Johannes: Für mich war das ein komisches Gefühl, jetzt das Schiff vorübergehend zurückzugeben und stattdessen im Unterricht zu sitzen und mal nicht Bescheid zu wissen über Kurs, Wind und Segelstellung. Nach sechs Tagen, an denen man über alle Geschehnisse informiert war und ständig wichtige Entscheidungen treffen musste, sei es in nautischer oder in organisatorischer Hinsicht, jetzt auf einmal wieder auf der anderen Seite zu stehen und dem Unterricht zu folgen. Somit habe ich mich auch gefreut, das Schiff heute für die letzten 24 Stunden erneut zu übernehmen.

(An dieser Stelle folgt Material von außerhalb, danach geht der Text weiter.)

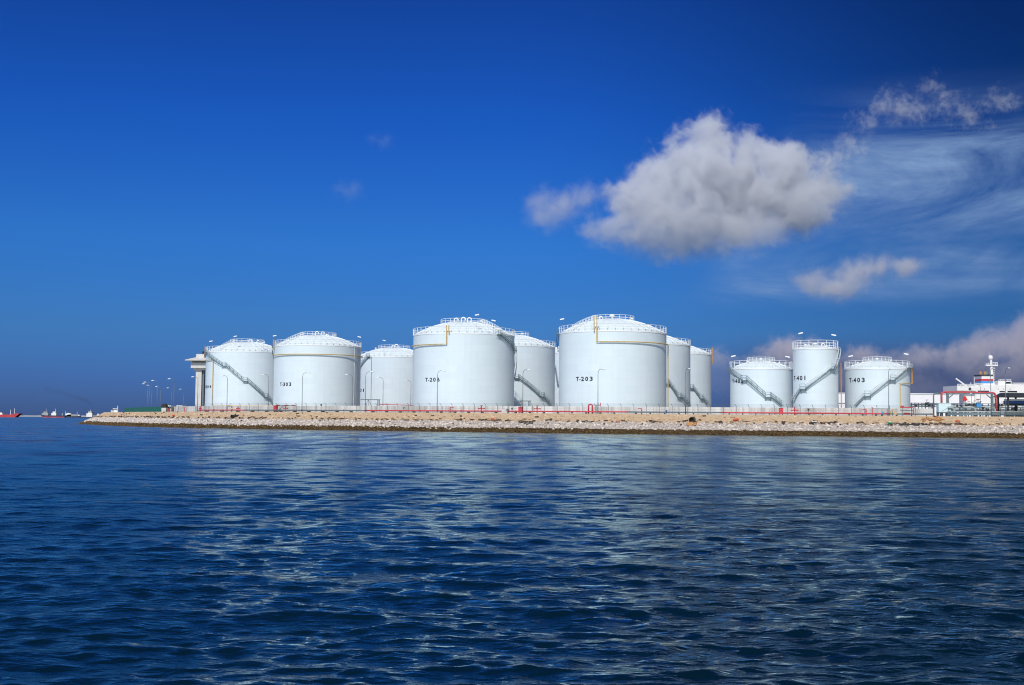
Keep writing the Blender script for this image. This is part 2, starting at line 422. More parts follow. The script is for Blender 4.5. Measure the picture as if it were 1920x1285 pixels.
class Tank: pass
def tank(label, l, r, rim, Y, rise=.285, ymid=710, group='white storage tanks on the quay'):
    t = Tank(); Y *= S
    pl, pr = at(l, ymid, Y), at(r, ymid, Y)
    tl, tr = math.atan2(pl.x, Y), math.atan2(pr.x, Y)
    tc = (tl+tr)/2; t.D = Y/math.cos(tc); t.R = t.D*math.sin((tr-tl)/2)
    t.c = Vector((Y*math.tan(tc), Y, ZP)); t.l, t.r = l, r; t.pxc = (l+r)/2
    t.az = tc                        # phi=0 faces the camera
    fr = t.c - Vector((math.sin(tc), math.cos(tc), 0))*t.R
    t.zr = at(proj((fr.x, fr.y, 10))[0], rim, fr.y).z
    t.h = t.zr-ZP; t.rise = rise*t.R
    t.root = thing('storage_tank', label, 'storage tank', t.c, group)
    def P(phi, rad, z):              # phi clockwise seen from above: + is to the right in the picture
        a = phi - tc
        return (t.c.x + rad*math.sin(a), t.c.y - rad*math.cos(a), z)
    t.P = P
    def phi_of(px, py, rad=None):
        rad = t.R if rad is None else rad
        phi = math.asin(max(-1, min(1, (px-t.pxc)/((r-l)/2*rad/t.R))))
        for _ in range(12):          # refine with the real projection
            q = proj(P(phi, rad, 20))
            x = q[0]; dx = proj(P(phi+.01, rad, 20))[0]-x
            if abs(dx) < .02: break
            phi = max(-1.5, min(1.5, phi+(px-x)/dx*.01))
        q = P(phi, rad, 0); z = at(px, py, q[1]).z
        return phi, z
    t.phi = phi_of
    # shell
    n = 128; mb = MB(); zs = [ZP-.3, t.zr]
    for z in zs:
        for k in range(n): mb.v.append(P(2*math.pi*k/n, t.R, z))
    for k in range(n): mb.f.append((k, (k+1) % n, n+(k+1) % n, n+k))
    o = mb.build('shell', M['shell'], t.root, smooth=True)
    uv = o.data.uv_layers.new(name='UVMap')
    for p in o.data.polygons:
        ks = [o.data.loops[li].vertex_index for li in p.loop_indices]
        wrap = 0 in [q % n for q in ks] and (n-1) in [q % n for q in ks]
        for li in p.loop_indices:
            vi = o.data.loops[li].vertex_index; kk = vi % n
            if wrap and kk == 0: kk = n
            uv.data[li].uv = (2*math.pi*t.R*kk/n + t.R*3.1, (zs[vi//n]-ZP))
    # roof: spherical cap with raised radial seams
    Rs = (t.R**2+t.rise**2)/(2*t.rise); t.Rs = Rs
    def dz(rad): return t.zr + math.sqrt(max(0, Rs**2-rad**2)) - (Rs-t.rise)
    t.dz = dz
    mb = MB(); prof = [(t.R*(1-i/14), ) for i in range(14)]
    for (rad,) in prof:
        for k in range(64): mb.v.append(P(2*math.pi*k/64, rad, dz(rad)))
    for i in range(13):
        for k in range(64): mb.f.append((i*64+k, i*64+(k+1) % 64, (i+1)*64+(k+1) % 64, (i+1)*64+k))
    mb.f.append(tuple(13*64+k for k in range(64)))
    o = mb.build('roof', M['roof'], t.root, smooth=True)
    mb = MB(); nr = 36 if t.R > 9 else 20
    for k in range(nr):
        a = 2*math.pi*(k+.5)/nr
        mb.tube([P(a, t.R*(.985-.80*i/6), dz(t.R*(.985-.80*i/6))+.02) for i in range(7)], .07, 4)
    mb.build('roof_seams', M['white'], o)
    mb = MB()                      # kerb angle
    n = 96
    for rad, z in ((t.R+.04, t.zr-.30), (t.R+.07, t.zr-.28), (t.R+.07, t.zr+.05), (t.R-.1, t.zr+.06)):
        for k in range(n): mb.v.append(P(2*math.pi*k/n, rad, z))
    for i in range(3):
        for k in range(n): mb.f.append((i*n+k, i*n+(k+1) % n, (i+1)*n+(k+1) % n, (i+1)*n+k))
    mb.build('rim', M['white'], t.root)
    return t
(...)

SWR: Was war bis jetzt deine größte Herausforderung, wie hast du sie bewältigt und wie ist es für dich mit der ganzen Verantwortung auf deinen Schultern?
Johannes: Die größte Herausforderung war in brenzligen Situationen Geduld zu haben. Extrem schwer war es auch, den anderen Anweisungen zu geben, die in diesen Situationen erforderlich waren, obwohl man wusste, dass diese von den anderen Schülern nicht willkommen geheißen werden. Da muss dann einfach durch, auch wenn man die anderen verstehen kann. Die Verantwortung war schon groß, vor allem für 50 Personen und das gesamte Schiff. Dabei musste man wirklich jede Entscheidung genau durchdenken und den Überblick behalten, aber letztendlich hat doch alles gut geklappt und ich denke, ich habe viel für spätere Situationen gelernt.

SWR: Wenn du gewusst hättest, wie es laufen wird und was für Herausforderungen auf dich zukommen, hättest du dich beworben?
Johannes: Auf jeden Fall würde ich mich wieder bewerben. Auch wenn man manchmal mit Problemen oder Situationen konfrontiert wird, auf die man nicht sofort eine Lösung weiß, schafft man es doch immer mit vereinigter Kraft sie zu bewältigen. Schließlich ist auch diese Anspannung der Reiz an der Sache und ermöglicht es, über seine Grenzen hinauszuwachsen und Neues dazuzulernen.

SWR: Abschließend noch eine Frage zu gesamten Schiffsübergabe. Welcher Moment bleibt Dir ganz besonders im Gedächtnis?
Johannes: Der Moment, in dem ich erfahren habe, dass ich für die nächsten sechs Tage Kapitän sein werde. Insbesondere zu wissen, dass der Segelstamm mir zutraut, das Schiff zu leiten und vor allem durch das Abschalten des GPS ihr Vertrauen komplett in unsere astronomischen Fähigkeiten steckt, ohne selbst die Position überprüfen zu können. Deshalb war auch der Zeitpunkt, als unser berechneter Ort mit dem des GPS verglichen wurde, etwas ganz Besonderes, weil wir dadurch zeigen konnten, dass wir die Erwartungen erfüllt haben.

SWR: Vielen Dank für die Antworten, viel Erfolg weiterhin und weiter geht es mit dem Lied „Ships in the Night“ von Mat Kearney. Viel Spaß dabei!